Centennial of the Dobyns-Bennett High School Band

Kingsport is celebrating a milestone this year: the Centennial of the Dobyns-Bennett High School Band—100 years of music, discipline, school spirit, and community pride. For generations, the band has helped define the Dobyns-Bennett experience: representing Kingsport on a national stage, elevating parades and civic events, and setting the tone on Friday nights at J. Fred—but that wouldn’t come for another 16 years.

What makes this centennial especially fitting is that Kingsport’s first high school band emerged alongside a major turning point in local education: the opening of the new high school building on Wateree Street in 1926, when the school’s name changed to Dobyns-Bennett. In other words, as the city stepped into a new era with a new campus, it also invested in a tradition that would become one of the city’s most visible brands.

But transitions rarely happen in a clean line, and this clipping from the August 30, 1926, edition of the Kingsport Times captures that overlap. The announcement calls band members to a first rehearsal—yet the meeting place was not the new Wateree Street building. It was held at the older Kingsport Central site at Watauga Street and East Sevier Avenue, the city’s earlier high school location (now the Washington School Lofts). The message is practical and direct: show up, bring your instrument, and be ready to be evaluated and instructed. The band’s legacy, it reminds us, began with expectations and preparation long before it was amplified by stadium lights.
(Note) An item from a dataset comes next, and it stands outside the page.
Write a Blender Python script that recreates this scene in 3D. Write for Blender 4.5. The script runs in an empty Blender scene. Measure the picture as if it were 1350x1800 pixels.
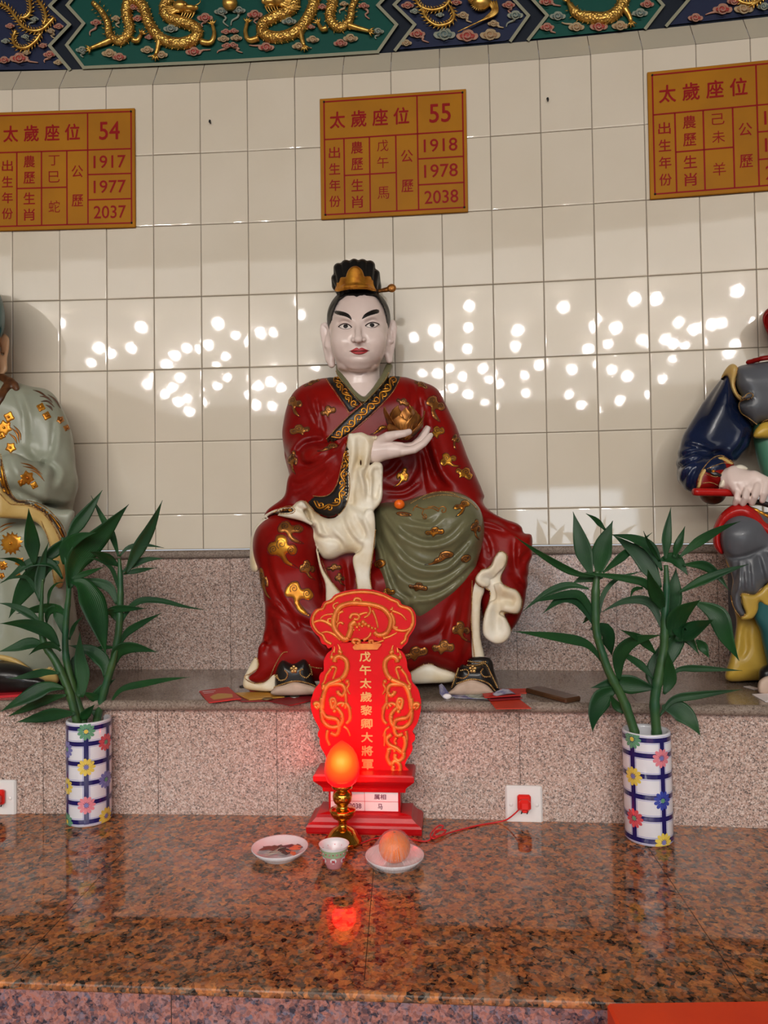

1926 Newspaper Clipping: Establishing the Band

This centennial also invites honest historical context. In the era of segregation, Kingsport’s main high school served white students, while African-American students attended Douglass School until desegregation was achieved in 1966, when Douglass closed and remaining students were integrated into Kingsport’s other schools—including Dobyns-Bennett.

So this image does more than document a rehearsal notice. It anchors a larger Kingsport story: a new high school opening on Wateree Street in 1926, a band taking shape at the old Central campus on Watauga and East Sevier, and—over time—a community moving toward a single, shared student body. One hundred years later, the music continues, carrying both tradition and progress forward, one rehearsal at a time.